Indian Premier League now dominating ratings

Cricket is in danger of knocking all other entertainment out of the ballpark in India.

In a country where the sport is held as highly as religion, the advent of the Indian Premier League, a knockout tournament using a sexy new form of the game, is topping the ratings and denting the power of the country’s normally dominant general entertainment channels.

IPL is carried live by Sony’s SET Max, a web usually eclipsed by the general entertainment channels, known as GECs here.

But Max is now playing in the big leagues and setting records in India’s multichannel era.

According to Television Audience Measurement ratings, 20 million people watched the first three matches on Max. Its primetime market share in the three biggest cities was 29.3%, compared with the 25.5% achieved by the top nine GECs combined.

“All the GECs have lost viewers to the IPL matches,” Tarun Mehra, Zee TV’s business head, was reported as saying.

Max’s IPL figures are better than for many international matches and also show high numbers of women viewers.

“It would only be fair to say that we are very pleased with the superb opening. … Max has positioned the IPL broadcast as the definitive and ultimate entertainment destination,” Max executive VP and business head Sneha Rajani says.

IPL uses a fast and furious cutdown version of cricket called Twenty/20, with games played between city franchises, some owned by celebrities, and teams made up of local and international stars.

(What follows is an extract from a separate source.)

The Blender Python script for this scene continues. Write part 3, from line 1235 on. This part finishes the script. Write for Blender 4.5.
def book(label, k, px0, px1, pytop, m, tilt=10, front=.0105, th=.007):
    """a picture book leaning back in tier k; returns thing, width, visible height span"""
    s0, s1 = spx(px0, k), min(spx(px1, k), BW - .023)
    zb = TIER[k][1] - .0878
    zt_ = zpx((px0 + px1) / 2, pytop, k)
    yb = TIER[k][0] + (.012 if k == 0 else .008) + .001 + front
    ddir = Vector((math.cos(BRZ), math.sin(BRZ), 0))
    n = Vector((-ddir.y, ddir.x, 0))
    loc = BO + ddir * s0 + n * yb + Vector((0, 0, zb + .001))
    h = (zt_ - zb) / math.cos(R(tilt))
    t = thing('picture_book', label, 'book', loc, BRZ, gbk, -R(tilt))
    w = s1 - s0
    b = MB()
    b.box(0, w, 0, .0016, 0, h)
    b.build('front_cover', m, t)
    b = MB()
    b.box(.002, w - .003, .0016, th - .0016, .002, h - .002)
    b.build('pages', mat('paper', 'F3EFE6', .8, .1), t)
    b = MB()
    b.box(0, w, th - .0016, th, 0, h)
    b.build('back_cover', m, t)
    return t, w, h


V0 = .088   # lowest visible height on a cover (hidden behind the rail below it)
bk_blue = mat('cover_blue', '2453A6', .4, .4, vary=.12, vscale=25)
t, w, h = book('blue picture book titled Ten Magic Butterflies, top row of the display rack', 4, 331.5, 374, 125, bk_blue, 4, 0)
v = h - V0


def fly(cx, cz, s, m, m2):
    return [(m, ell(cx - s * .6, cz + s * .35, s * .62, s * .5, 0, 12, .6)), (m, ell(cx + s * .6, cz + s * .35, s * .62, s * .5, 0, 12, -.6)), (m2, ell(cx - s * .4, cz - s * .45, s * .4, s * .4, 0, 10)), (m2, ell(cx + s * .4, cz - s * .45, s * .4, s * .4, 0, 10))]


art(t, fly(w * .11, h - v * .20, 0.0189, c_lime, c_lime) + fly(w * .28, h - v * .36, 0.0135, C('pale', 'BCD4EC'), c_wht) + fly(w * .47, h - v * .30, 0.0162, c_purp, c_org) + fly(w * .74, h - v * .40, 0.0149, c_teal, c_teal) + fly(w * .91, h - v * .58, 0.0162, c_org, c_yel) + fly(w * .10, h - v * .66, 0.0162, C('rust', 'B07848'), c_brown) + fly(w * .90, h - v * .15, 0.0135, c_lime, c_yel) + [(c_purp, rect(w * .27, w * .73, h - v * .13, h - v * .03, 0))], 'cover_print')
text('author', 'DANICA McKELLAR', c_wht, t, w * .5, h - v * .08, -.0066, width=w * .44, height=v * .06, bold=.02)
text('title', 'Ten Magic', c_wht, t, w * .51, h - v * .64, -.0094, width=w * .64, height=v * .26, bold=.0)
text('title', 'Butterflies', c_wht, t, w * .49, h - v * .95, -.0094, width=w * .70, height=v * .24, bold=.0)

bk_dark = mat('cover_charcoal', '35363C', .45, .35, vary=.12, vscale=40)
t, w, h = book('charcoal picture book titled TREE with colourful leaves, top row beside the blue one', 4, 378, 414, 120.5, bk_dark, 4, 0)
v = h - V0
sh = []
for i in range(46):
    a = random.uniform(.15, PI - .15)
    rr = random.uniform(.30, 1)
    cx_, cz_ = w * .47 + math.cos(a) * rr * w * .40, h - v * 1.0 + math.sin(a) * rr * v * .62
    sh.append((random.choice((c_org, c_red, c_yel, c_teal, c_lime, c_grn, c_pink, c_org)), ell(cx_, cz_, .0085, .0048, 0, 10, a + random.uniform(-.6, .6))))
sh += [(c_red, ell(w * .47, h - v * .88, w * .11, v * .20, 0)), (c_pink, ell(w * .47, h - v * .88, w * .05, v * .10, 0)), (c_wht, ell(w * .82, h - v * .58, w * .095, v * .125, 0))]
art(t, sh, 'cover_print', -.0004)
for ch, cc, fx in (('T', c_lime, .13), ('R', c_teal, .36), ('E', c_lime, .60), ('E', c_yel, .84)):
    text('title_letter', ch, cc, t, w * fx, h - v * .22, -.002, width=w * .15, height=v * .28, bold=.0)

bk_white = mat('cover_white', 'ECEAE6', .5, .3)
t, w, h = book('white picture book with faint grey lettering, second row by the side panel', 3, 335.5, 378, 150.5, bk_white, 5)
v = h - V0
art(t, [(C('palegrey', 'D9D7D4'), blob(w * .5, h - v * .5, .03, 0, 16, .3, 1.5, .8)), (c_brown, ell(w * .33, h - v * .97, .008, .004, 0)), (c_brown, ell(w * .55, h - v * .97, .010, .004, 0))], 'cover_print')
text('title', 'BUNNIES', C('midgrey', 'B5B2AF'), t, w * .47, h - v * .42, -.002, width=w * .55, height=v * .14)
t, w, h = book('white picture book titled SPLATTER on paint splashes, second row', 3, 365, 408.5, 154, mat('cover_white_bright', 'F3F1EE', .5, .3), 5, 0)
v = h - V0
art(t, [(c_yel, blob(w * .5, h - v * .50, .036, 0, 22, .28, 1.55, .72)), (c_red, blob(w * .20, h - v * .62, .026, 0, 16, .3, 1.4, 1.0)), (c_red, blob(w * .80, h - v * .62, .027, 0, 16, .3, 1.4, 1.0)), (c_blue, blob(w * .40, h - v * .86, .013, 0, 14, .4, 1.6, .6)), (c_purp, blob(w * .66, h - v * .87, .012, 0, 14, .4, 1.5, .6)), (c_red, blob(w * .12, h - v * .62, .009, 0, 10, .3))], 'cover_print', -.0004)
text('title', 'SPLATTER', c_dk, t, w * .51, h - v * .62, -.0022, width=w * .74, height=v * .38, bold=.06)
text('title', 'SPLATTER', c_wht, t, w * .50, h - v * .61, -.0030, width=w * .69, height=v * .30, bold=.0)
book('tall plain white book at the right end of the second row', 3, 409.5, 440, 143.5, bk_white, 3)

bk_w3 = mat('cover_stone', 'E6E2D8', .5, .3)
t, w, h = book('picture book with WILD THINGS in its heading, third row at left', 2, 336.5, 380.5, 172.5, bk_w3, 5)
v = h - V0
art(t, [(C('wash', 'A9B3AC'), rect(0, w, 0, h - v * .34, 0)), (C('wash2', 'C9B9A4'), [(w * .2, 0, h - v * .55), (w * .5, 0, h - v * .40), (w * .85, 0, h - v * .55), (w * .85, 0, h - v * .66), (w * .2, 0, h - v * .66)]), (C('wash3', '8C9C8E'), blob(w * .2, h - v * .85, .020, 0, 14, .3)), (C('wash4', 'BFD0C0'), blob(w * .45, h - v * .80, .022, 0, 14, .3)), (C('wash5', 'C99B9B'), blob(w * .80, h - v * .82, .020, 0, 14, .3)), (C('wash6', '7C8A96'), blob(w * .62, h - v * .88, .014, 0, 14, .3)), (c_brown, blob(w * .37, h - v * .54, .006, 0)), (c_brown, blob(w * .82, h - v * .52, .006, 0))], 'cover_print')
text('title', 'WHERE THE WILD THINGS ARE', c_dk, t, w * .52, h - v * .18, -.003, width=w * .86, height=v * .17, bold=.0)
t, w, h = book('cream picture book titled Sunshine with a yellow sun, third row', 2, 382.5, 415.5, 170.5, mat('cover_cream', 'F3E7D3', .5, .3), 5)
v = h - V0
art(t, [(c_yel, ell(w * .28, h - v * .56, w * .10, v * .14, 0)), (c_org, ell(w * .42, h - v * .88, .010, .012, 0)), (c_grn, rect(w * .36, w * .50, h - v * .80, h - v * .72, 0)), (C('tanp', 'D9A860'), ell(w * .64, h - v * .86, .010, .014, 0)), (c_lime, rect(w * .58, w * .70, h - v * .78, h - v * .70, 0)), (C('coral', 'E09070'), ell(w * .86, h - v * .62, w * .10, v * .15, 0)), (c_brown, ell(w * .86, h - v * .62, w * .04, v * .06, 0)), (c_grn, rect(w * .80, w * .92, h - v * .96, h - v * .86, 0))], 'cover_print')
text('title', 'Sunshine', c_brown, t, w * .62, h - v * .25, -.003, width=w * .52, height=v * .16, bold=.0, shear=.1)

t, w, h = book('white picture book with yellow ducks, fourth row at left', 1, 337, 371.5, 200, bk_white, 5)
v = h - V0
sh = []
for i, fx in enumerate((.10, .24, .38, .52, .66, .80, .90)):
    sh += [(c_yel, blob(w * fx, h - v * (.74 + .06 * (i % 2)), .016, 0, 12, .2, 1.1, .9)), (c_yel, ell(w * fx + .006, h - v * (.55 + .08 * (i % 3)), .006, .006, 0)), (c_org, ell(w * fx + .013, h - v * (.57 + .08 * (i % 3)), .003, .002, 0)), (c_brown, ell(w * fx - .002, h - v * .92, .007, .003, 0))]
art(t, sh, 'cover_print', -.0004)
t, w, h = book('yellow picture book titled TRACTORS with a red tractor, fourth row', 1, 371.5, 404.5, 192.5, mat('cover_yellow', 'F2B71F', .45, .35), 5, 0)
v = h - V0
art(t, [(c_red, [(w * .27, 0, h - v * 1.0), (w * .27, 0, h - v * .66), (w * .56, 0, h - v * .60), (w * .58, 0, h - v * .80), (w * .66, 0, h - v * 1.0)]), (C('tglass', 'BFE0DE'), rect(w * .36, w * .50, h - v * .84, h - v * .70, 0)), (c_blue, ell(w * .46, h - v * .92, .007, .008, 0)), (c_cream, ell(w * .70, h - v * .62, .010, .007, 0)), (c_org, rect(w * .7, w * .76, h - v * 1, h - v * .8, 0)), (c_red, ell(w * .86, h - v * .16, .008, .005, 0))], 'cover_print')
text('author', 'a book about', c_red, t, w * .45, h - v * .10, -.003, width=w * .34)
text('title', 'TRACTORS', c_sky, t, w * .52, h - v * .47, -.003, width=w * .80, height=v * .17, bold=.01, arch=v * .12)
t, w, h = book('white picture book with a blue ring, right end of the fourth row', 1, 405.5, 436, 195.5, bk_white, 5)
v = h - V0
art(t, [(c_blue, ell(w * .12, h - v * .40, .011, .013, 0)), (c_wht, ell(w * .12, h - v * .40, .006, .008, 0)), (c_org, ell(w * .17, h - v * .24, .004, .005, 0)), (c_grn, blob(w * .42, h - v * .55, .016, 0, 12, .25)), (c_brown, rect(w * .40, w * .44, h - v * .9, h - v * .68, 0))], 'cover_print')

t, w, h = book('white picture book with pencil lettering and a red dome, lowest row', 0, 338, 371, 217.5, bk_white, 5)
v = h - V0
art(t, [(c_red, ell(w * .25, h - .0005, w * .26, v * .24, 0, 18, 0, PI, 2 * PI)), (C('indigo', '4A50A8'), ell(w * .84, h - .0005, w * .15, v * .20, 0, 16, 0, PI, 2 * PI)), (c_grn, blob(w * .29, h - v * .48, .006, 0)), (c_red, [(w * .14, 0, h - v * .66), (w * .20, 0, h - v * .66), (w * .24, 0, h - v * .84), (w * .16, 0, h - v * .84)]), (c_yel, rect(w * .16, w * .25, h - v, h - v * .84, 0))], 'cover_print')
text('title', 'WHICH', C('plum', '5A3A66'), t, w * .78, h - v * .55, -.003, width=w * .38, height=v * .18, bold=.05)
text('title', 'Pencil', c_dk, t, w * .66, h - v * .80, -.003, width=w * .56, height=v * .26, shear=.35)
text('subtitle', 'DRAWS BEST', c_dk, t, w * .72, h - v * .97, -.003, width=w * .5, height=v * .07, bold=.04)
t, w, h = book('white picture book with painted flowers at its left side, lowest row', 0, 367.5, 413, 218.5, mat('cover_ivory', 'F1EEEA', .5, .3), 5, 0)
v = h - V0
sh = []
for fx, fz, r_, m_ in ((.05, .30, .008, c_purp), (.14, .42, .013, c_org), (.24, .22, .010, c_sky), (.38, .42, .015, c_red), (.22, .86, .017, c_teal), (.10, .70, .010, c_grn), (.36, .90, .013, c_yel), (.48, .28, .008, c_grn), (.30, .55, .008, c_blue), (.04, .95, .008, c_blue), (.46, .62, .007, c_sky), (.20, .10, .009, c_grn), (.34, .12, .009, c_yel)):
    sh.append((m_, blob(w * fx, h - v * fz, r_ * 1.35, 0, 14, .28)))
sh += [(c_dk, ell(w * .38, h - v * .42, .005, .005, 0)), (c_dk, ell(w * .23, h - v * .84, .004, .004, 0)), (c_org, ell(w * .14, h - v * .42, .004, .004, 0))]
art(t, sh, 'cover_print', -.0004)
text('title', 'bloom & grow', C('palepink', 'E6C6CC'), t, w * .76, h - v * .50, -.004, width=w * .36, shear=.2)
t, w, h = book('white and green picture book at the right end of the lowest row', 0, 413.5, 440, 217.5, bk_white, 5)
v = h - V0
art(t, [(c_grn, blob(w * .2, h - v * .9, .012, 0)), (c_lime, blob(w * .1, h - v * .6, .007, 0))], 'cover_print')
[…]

Some commentators have described it as the ultimate reality TV show.

If the entertainment channels have all been stung, they also have reacted differently.

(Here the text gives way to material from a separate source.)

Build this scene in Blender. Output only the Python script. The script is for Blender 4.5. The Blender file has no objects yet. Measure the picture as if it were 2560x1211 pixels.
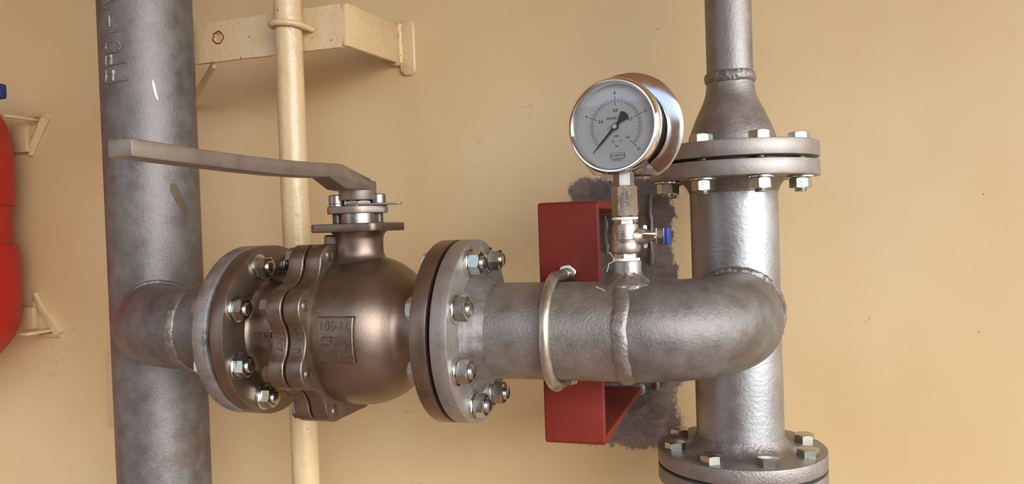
import bpy, bmesh, math, random
from mathutils import Vector, Matrix, noise
from math import sin, cos, pi, radians, sqrt, asin, atan2
random.seed(7)
S = 0.001                      # everything below is written in millimetres
scn = bpy.context.scene
col = scn.collection
V = Vector

# ------------------------------------------------------------------ camera, sky, exposure
CAM = V((315.35, -861.95, 121.5))
yaw, pit, rol = radians(17.52), radians(-1.02), radians(-1.95)
fwd = V((-sin(yaw)*cos(pit), cos(yaw)*cos(pit), sin(pit)))
r0 = V((cos(yaw), sin(yaw), 0)); u0 = r0.cross(fwd)
rr = r0*cos(rol) + u0*sin(rol); uu = -r0*sin(rol) + u0*cos(rol)
cd = bpy.data.cameras.new('camera'); cam = bpy.data.objects.new('camera', cd); col.objects.link(cam)
cd.sensor_width = 36; cd.lens = 1901.25/2560*36; cd.clip_start = 0.02; cd.clip_end = 200
M = Matrix((rr, uu, -fwd)).transposed().to_4x4(); M.translation = CAM*S
cam.matrix_world = M
scn.camera = cam
scn.view_settings.view_transform = 'Standard'
scn.view_settings.look = 'None'
scn.view_settings.gamma = 1
scn.view_settings.use_curve_mapping = False
scn.view_settings.exposure = 0.08

w = bpy.data.worlds.new('sky'); scn.world = w; w.use_nodes = True
nt = w.node_tree; nt.nodes.clear()
N = nt.nodes.new; L = nt.links.new
tc = N('ShaderNodeTexCoord'); sx = N('ShaderNodeSeparateXYZ'); L(tc.outputs['Generated'], sx.inputs[0])
mr = N('ShaderNodeMapRange'); mr.inputs['From Min'].default_value = -1; mr.inputs['From Max'].default_value = 1
L(sx.outputs['Z'], mr.inputs['Value'])
rp = N('ShaderNodeValToRGB'); e = rp.color_ramp.elements
e[0].position = 0.0; e[0].color = (0.10, 0.11, 0.12, 1)
e[1].position = 0.485; e[1].color = (0.30, 0.34, 0.38, 1)
for p, c in ((0.505, (0.86, 0.92, 1.0, 1)), (0.60, (0.70, 0.84, 1.0, 1)), (0.75, (0.50, 0.68, 1.0, 1)), (1.0, (0.25, 0.45, 0.9, 1))):
    k = e.new(p); k.color = c
L(mr.outputs[0], rp.inputs[0])
bg = N('ShaderNodeBackground'); bg.inputs['Strength'].default_value = 2.6
L(rp.outputs[0], bg.inputs[0]); wo = N('ShaderNodeOutputWorld'); L(bg.outputs[0], wo.inputs[0])

# the sky is brightest towards the hidden sun, off to the right behind the camera
sun = V((0.80, -0.52, 0.44)).normalized()
dp = N('ShaderNodeVectorMath'); dp.operation = 'DOT_PRODUCT'; dp.inputs[1].default_value = sun; L(tc.outputs['Generated'], dp.inputs[0])
cl = N('ShaderNodeMath'); cl.operation = 'MAXIMUM'; cl.inputs[1].default_value = 0; L(dp.outputs['Value'], cl.inputs[0])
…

Traditional leader Star Plus launched a localized version of “Are You Smarter Than a 5th Grader?” fronted by Shah Rukh Khan, India’s biggest movie star.

The show performed well, but there was a sense that the superstar, who owns the Kolkata IPL team, was competing against himself.

Zee shifted its emphasis to daytimes and weekends, adjusted its rate card and saw its share climb. The main SET channel lost points to its little brother; it has trailed new shows heavily.

Among the newest entertainment channels, NDTV Imagine, which got off to a stellar start in January, sustained one of the sharpest falls, while the slower-building 9X continued to climb and took third spot among the general entertainment channels.

Nimbus, a rights trading group that spans sports and movies and holds rights to different cricket tournaments, has cleverly tried to ride the coattails of IPL. Its NeoCricket channel launched in the second week of April based on the concept of “cricketainment.”

“Sports channels always work best when you have live events. IPL is live and in primetime. Our concept is to maximize audiences during nonlive times, and we have created 10 shows that are intended to pull in some of the GEC audience too,” Nimbus’ marketing maven Amrita Pai says.

Successful shows include “Sportszone” and “Dial C for Cricket.”

First TAM data suggests that NeoCricket ranked second among sports channels behind Ten Sports, but ahead of Star Sports, Star Cricket, ESPN and Zee Sports.

The impact of IPL on India’s other major passion, movies, is less clear. Cause and effect are harder to prove than in TV — the sector is dominated by single TV households that are either tuned in to the cricket or not — and the country lacks a transparent nationwide box office measurement system.

Anecdotal evidence, however, suggests turnstiles are ticking considerably more slowly than normal. Only one blockbuster has been released since the beginning of IPL, Yash Raj Films’ “Tashan,” which flopped, but whether the cricket was to blame is moot; the pic was poorly received by the critics.

For most media folk — with the exception of SET and SET Max — the end to the six-week IPL season can’t come soon enough.